Throughout his tenure at the Defense Department, Johnson deftly navigated Washington's ideological crosscurrents. He developed strong relationships with the military brass as well as with member of Congress on both sides of the aisle. He's even managed to become a favorite of Rachel Maddow, the progressive talk show host on MSNBC.

As the Pentagon's top lawyer, Johnson was deeply involved in hundreds of sensitive counterterrorism and military operations. His views evolved on targeted killings, leading him over time to believe that the administration needed clearer and more transparent procedures for the controversial strikes. He played a key role in developing the policy to start shifting the drone policy away from the CIA and over to the military.

Johnson was brought into the loop on the bin Laden raid late in the process, weighing in on the legal issues surrounding the operation.

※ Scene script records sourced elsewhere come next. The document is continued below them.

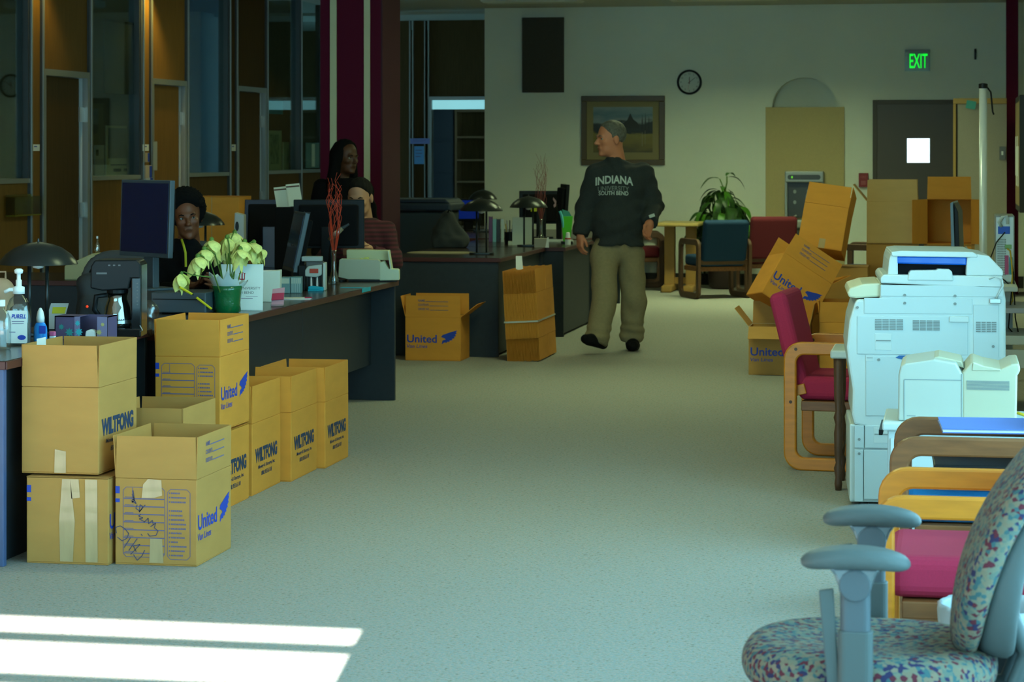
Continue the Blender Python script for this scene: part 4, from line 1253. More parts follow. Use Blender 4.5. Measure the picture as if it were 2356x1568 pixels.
MB().tube([(0, 0, .222), (-.035, -.01, .222), (-.055, -.012, .212)], [.009, .008, .007], 10).build('nozzle', M_wpl, sz_, smooth=True)
a, b = px(4, 588)
s2 = thing('clear_bottle', 'second clear bottle cut by the left border of the picture', 'bottle', (a, b, ZA), TH)
bottle_body(.07, .06, .16, .3, .175).build('bottle', M_clear, s2, smooth=True)
MB().lathe([(.014, .17), (.014, .195)], 14).build('cap', M_wpl, s2)
a, b = px(93, 566)
sb2 = thing('blue_bottle', 'small bottle of bright blue liquid with a white pointed cap', 'bottle', (a, b, ZA), TH)
bottle_body(.054, .036, .082, .55, .083).build('body', mat('blue_liquid', (.02, .25, .72), .18), sb2, smooth=True)
MB().prism(rrect(.026, .032, .002), 0, .001, frame_mat((.012, -.0185, .052), (1, 0, 0), (0, 0, 1))).build('label', M_blue, sb2)
MB().lathe([(.016, .081), (.017, .10), (.012, .125), (.005, .138), (.001, .14)], 16).build('cap', M_wpl, sb2, smooth=True)
a, b = px(192, 556)
tb = thing('tissue_box', 'purple tissue box with teal flowers and a cut-out front', 'box', (a, b + .03, ZA), 0)
M_purple = mat('purple_card', (.10, .075, .16), .6); M_lilac = mat('lilac_card', (.22, .19, .32), .6)
T_ = MB(); T_.box(-.115, .115, -.056, .058, 0, .004); T_.box(-.115, -.005, -.058, -.054, 0, .095); T_.box(.07, .115, -.058, -.054, 0, .095)
T_.box(-.115, .115, .054, .058, 0, .095); T_.box(-.115, -.111, -.058, .058, 0, .095); T_.box(.111, .115, -.058, .058, 0, .095); T_.box(-.115, -.01, -.058, .058, .091, .095); T_.box(.08, .115, -.058, .058, .091, .095)
T_.build('carton', M_purple, tb)
Mt = frame_mat((0, -.058, 0), (1, 0, 0), (0, 0, 1))
MB().box(-.028, -.004, -.0595, -.0575, .001, .094).build('lilac_strip', M_lilac, tb)
MB().box(.071, .114, -.0595, -.0575, .001, .094).build('lilac_strip', M_lilac, tb)
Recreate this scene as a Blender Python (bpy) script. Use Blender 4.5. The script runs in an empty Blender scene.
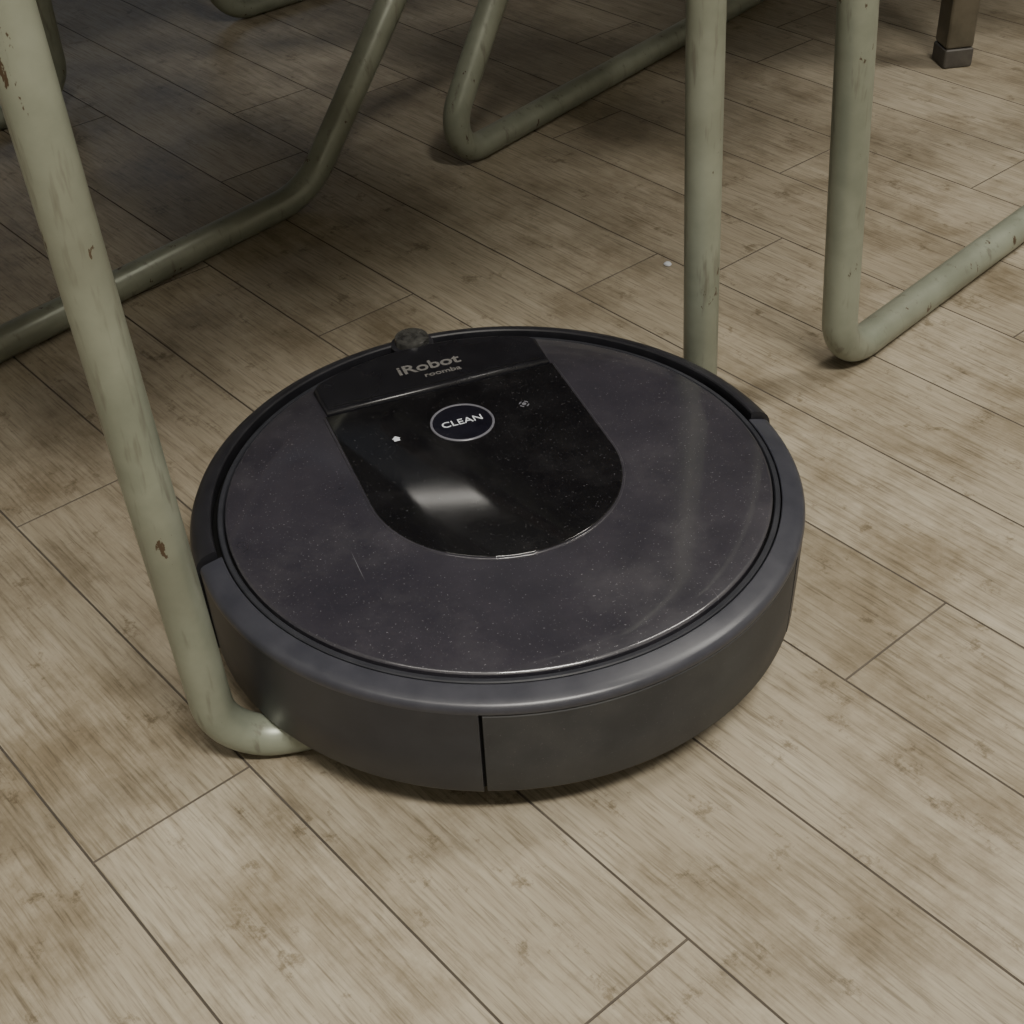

On the Sunday morning of the secret mission he went to church—not a regular habit for him. He felt jittery throughout the day. To calm his nerves, he planted impatiens in his Georgetown garden.

Johnson was trusted enough in the White House to publicly broach the delicate topic of how and when the war on terror might end. In a December 2012 speech at the Oxford Union, the British university's fabled debating society, Johnson said: "Now that the efforts by the U.S. military against al Qaeda are in their 12th year, we must ask ourselves, how will this conflict end?" A few months later, President Obama explored the same conundrum in a major counterterrorism address at the National Defense University.